WHERE/WHEN: Screens for free tonight only at 7:30 PM at a South of Market venue called Parisoma, hosted by Salon97, a local organization that brings the pleasures of classical music to audiences disinclined to seek it out using the traditional paths of academia and the concert hall.

WHY: Pianomania won the Golden Gate Award for Best Documentary Feature at the San Francisco International Film Festival three years ago; if you missed it then or during its brief theatrical run in 2011, tonight's another chance to see it projected with an audience.

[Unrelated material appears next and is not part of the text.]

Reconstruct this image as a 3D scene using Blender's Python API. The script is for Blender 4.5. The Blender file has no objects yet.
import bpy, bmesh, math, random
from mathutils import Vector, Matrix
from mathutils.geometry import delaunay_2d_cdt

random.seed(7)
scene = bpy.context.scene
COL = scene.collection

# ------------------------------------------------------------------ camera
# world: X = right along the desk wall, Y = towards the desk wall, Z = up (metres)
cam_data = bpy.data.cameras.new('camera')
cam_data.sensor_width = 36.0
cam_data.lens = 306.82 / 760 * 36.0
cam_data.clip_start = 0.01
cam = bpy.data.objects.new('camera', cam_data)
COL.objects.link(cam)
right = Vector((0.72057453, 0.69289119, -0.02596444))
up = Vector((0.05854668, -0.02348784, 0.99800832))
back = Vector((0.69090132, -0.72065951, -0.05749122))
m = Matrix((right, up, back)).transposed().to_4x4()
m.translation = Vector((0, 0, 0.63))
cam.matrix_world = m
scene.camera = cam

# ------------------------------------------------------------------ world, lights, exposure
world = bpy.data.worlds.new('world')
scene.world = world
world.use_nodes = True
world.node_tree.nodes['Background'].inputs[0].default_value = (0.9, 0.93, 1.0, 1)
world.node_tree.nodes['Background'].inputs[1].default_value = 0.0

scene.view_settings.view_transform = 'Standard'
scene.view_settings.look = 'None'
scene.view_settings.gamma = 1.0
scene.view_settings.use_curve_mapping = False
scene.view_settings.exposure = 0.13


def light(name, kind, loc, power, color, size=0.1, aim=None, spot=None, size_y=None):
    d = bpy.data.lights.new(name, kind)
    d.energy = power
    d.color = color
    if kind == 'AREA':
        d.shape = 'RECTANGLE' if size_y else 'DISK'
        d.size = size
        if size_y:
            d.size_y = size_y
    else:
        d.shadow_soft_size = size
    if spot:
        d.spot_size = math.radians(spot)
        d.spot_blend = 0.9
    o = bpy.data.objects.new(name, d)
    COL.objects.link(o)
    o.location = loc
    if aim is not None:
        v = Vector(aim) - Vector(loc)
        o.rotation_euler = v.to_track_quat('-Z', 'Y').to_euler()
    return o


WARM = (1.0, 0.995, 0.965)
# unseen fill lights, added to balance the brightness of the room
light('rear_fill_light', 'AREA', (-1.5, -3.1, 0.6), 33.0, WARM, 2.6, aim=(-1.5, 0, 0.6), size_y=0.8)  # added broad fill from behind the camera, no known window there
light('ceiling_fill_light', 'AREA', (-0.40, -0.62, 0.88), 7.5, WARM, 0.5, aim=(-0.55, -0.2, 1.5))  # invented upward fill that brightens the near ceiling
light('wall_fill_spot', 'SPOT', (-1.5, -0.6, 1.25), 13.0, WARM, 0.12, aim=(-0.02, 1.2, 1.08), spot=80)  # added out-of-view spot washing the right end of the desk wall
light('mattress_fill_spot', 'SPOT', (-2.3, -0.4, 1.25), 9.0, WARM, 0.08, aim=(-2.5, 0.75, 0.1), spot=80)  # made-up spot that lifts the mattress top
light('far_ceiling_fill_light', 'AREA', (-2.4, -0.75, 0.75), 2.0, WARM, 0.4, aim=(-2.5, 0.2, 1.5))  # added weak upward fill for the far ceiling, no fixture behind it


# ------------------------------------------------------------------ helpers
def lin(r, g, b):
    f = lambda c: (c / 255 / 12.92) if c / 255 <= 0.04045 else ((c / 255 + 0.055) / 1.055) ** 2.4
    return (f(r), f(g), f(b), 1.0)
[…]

I'm reminded that earlier this month the SF Film Society which runs the SFIFF, announced the competition slates for the New Directors Prize and the Documentary Feature Golden Gate Awards for 2013 (nominees for short-form categories will be announced with the full festival slate on April 2nd - though even sooner for members). 

As Pianomania was an Austrian/German co-production, and last year's Documentary Feature GGA winner It's The Earth Not The Moon came from Portugal, it's no surprise that the twelve features in competition for that prize this year come from around the world as well; among the competitors are a finnish film about Chinese artists (Chimeras), one about evangelical Christianity in East Africa (God Loves Uganda), one made in Japan by the Mexican director of the wonderful Alamar, Pedro González-Rubio (Inori), a Frisco Bay filmmaker's portrait of Cambodian farmers and fishers (the River Changes Course), a Spanish filmmaker's pilgrimage to find the locations for an avant-garde Man Ray film (The Search for Emak Bakia) and seven others.

HOW: DVD projection of a digitally-produced documentary.